-- WORK TO COMPLETE --
Give the number of lines in this listing that contain "More", with no other words.

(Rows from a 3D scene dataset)
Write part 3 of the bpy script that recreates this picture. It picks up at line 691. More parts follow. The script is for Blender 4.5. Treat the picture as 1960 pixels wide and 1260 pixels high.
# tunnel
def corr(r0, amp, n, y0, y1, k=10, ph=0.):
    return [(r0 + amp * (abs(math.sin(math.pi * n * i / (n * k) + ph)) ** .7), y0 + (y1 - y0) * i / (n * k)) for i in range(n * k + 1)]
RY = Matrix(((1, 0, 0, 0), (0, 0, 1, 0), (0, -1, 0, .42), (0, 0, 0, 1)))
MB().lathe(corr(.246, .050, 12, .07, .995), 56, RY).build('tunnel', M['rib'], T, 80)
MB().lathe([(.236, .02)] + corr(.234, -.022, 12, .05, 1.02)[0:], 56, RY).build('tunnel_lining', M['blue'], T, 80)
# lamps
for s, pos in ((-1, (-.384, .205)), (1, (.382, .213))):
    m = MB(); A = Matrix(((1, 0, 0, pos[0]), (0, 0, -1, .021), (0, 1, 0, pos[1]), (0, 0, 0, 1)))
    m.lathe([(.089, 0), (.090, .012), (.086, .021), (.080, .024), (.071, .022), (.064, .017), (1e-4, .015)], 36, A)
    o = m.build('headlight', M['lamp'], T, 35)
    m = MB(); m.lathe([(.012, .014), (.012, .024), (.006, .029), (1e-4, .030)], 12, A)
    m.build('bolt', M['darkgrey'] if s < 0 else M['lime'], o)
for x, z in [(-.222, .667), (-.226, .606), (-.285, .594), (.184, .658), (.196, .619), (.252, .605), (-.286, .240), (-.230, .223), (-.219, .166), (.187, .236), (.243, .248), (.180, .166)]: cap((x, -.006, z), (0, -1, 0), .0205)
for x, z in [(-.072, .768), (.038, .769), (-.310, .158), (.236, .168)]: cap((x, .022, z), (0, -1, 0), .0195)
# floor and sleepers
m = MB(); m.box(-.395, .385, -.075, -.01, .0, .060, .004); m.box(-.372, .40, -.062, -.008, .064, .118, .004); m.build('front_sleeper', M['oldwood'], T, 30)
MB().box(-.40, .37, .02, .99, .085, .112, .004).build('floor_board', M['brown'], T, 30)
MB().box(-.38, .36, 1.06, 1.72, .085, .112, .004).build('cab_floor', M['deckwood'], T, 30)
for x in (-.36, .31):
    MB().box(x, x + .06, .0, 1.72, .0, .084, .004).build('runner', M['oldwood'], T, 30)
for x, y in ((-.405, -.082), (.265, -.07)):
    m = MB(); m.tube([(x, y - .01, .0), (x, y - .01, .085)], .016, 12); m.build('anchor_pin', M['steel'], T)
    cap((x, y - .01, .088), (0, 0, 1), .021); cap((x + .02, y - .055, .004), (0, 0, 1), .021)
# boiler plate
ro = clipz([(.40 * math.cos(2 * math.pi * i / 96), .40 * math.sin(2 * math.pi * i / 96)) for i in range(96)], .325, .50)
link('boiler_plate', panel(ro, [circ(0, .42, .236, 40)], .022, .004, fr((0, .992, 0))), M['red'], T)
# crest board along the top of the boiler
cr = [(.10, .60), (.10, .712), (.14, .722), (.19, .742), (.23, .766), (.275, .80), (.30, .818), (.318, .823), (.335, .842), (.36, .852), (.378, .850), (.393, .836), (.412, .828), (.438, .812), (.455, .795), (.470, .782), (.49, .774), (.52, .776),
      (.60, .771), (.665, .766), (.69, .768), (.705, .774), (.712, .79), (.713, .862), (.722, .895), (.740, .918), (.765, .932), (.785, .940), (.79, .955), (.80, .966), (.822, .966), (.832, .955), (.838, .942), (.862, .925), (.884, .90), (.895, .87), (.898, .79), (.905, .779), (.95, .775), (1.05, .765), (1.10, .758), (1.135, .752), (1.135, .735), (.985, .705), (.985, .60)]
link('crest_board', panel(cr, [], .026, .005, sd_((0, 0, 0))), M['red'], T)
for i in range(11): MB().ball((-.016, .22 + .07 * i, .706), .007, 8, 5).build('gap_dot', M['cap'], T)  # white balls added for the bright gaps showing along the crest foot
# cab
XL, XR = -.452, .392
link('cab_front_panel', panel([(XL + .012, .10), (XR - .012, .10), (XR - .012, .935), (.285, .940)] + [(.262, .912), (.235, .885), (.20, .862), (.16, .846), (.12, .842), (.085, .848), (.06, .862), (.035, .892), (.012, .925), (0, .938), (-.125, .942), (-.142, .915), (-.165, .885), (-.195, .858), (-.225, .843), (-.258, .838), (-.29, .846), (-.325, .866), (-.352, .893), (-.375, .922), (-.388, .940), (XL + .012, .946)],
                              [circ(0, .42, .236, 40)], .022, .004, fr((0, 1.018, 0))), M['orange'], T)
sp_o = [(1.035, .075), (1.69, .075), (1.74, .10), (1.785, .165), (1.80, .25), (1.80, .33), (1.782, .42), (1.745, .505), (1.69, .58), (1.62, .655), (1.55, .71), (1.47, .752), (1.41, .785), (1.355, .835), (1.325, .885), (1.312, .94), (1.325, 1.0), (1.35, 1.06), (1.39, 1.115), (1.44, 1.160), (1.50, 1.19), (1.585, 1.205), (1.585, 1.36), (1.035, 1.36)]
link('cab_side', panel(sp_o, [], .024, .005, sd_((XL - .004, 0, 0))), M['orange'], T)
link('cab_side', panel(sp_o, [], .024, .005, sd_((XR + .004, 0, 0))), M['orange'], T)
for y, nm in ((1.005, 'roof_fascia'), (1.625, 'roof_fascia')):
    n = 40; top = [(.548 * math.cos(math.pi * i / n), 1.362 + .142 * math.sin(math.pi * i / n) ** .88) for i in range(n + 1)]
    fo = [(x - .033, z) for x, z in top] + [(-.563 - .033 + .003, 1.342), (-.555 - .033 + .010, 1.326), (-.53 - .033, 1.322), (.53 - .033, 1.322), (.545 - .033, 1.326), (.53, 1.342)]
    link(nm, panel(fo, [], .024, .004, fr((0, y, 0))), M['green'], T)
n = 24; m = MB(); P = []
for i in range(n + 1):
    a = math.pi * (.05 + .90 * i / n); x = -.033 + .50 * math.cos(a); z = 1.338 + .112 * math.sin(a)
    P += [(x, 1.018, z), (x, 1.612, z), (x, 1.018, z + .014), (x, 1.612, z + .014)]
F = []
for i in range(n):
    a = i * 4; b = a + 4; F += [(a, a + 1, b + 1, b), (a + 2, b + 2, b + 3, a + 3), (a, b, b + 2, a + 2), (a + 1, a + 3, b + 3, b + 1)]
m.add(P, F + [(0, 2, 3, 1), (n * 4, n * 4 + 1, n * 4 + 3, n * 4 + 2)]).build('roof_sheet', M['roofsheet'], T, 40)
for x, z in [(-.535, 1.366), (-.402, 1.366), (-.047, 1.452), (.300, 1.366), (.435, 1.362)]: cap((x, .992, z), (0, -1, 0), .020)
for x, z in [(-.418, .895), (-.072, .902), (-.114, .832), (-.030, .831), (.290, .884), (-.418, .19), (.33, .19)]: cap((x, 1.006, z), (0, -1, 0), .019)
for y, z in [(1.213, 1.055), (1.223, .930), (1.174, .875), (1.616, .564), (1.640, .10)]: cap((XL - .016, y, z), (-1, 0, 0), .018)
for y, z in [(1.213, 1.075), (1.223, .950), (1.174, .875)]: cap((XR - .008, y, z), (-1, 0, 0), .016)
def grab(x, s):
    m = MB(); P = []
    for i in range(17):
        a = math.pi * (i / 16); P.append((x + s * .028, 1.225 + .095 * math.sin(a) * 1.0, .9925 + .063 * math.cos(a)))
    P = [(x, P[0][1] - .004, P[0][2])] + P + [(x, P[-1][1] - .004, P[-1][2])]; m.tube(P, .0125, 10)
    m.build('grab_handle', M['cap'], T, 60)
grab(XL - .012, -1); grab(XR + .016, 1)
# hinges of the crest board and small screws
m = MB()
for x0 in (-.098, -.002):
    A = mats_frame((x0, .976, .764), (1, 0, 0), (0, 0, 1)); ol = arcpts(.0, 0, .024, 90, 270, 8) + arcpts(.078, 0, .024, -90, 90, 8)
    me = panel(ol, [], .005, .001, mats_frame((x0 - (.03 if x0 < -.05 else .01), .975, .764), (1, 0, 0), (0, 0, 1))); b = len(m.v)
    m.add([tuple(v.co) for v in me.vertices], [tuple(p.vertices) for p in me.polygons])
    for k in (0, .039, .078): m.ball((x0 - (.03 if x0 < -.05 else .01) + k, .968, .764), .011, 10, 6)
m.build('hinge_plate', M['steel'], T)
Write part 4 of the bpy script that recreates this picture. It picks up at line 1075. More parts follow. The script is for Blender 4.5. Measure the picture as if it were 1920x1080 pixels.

-- RESPONSE BELOW --
2